Many results may not be immediately obvious because there is always a "margin of error" on each run. But the benefits will add up. It's like the goal of removing 100lbs in order to run the rule-of-thumb average of 1/10 of a second faster in the 1/4 mile. It's difficult to find a 100lb hunk of metal to remove to reach your goal. But find a pound here and a few pounds there and the benefits will eventually be obvious.
Bottom line is get your reactions as consistent as possible, even if they aren't very good. Then start experimenting to change the car reactions to get it as close as possible to .000 or .500. It's easier to change the mechanics of the car than for a person to change his/her reactions consistently.

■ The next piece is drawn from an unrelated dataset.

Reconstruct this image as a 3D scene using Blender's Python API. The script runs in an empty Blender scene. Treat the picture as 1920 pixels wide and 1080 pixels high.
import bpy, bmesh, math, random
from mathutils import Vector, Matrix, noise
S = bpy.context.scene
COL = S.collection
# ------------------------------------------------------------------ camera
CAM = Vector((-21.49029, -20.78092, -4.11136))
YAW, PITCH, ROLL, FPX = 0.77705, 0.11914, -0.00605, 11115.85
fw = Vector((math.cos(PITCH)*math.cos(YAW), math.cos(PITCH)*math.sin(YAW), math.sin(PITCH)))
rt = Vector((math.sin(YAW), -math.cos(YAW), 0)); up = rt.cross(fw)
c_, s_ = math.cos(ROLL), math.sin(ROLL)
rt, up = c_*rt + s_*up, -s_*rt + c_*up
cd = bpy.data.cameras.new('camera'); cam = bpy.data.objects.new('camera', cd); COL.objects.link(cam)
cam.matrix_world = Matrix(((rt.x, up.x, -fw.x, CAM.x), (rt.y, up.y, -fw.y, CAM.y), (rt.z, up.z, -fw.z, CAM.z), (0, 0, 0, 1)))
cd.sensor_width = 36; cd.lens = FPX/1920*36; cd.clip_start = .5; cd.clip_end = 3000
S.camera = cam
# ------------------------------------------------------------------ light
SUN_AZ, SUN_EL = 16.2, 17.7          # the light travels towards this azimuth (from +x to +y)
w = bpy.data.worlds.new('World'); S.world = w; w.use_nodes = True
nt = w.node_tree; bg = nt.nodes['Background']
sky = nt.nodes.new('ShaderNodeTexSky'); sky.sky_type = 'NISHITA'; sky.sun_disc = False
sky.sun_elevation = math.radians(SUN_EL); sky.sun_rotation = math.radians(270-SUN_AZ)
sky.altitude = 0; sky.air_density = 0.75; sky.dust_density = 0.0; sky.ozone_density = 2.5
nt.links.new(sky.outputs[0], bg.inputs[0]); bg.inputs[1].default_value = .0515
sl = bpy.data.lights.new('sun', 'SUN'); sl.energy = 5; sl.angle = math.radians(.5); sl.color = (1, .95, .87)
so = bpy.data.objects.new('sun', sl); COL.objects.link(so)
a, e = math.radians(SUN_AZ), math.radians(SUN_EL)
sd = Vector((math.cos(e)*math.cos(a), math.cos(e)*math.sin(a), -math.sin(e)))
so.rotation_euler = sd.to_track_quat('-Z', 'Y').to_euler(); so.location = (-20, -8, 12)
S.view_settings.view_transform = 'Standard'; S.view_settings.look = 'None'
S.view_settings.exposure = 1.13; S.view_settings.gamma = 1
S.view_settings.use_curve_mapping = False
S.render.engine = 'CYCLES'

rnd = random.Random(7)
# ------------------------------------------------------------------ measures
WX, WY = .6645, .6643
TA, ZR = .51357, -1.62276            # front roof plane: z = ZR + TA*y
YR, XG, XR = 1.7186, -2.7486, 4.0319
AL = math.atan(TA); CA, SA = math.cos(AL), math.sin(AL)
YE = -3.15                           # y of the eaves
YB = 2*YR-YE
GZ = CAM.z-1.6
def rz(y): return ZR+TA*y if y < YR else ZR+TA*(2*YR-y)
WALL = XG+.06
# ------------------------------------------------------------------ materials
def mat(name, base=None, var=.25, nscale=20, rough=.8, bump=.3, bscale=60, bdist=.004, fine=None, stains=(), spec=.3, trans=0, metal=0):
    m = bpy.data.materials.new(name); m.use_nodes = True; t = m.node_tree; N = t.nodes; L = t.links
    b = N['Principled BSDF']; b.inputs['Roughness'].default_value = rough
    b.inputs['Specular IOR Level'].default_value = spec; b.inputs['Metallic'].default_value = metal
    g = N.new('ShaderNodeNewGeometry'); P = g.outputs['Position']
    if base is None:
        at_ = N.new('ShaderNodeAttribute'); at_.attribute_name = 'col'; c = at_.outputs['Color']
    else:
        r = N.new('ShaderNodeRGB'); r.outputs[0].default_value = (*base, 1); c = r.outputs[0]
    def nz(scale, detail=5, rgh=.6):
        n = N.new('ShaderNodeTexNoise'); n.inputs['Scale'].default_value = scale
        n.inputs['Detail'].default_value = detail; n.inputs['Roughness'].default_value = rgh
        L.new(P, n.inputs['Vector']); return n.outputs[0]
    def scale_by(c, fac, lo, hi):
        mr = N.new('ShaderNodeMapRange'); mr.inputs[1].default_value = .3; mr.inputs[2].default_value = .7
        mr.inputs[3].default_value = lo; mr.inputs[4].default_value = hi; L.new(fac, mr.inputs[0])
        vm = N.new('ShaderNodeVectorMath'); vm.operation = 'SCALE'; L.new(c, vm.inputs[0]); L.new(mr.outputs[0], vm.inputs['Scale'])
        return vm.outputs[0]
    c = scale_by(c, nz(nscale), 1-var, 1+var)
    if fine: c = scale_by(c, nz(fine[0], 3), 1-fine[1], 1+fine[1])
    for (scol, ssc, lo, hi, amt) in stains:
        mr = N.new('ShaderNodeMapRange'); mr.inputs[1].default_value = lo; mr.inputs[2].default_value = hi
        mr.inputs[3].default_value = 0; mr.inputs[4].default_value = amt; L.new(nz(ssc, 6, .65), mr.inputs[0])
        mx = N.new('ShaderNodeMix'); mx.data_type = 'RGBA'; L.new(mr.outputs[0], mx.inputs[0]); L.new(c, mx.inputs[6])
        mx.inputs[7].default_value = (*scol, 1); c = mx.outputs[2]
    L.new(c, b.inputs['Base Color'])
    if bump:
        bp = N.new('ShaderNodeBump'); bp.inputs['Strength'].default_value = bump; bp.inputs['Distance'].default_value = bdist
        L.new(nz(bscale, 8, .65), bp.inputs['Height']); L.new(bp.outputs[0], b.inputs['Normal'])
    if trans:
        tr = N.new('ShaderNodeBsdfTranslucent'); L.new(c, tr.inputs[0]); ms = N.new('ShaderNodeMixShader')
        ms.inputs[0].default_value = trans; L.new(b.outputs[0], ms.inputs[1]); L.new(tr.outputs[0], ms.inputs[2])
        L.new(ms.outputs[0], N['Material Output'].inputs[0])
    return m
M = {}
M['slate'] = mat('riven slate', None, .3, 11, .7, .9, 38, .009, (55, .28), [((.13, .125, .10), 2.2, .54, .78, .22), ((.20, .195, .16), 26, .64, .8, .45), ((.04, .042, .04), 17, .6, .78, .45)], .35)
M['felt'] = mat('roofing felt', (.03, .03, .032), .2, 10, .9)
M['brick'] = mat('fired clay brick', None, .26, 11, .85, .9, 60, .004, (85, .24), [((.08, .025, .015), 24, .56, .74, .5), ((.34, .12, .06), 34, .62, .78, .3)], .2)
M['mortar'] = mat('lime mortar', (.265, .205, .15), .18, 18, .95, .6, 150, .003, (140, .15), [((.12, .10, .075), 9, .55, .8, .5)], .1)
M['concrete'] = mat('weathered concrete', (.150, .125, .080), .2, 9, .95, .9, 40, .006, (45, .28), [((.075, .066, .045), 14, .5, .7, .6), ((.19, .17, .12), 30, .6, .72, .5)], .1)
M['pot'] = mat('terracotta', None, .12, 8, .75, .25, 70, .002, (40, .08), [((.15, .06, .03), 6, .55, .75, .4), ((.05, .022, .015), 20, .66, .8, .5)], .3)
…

I can't tell what kind of tach you have but I believe a good playback tack will be VERY beneficial towards learning and seeing what is actually going on instead of relying on you senses while trying to race. I learned a lot with my Autometer playback. It showed exactly what I launched at, converter flashed to, what I shifted at and what I went through at the finish....not what I thought it was doing. Especially helpful with keeping track of your stage and launch rpm when experimenting with RTs.
Specially built converters can help in RTs as well. But I let my trans/converter builder handle the science behind that.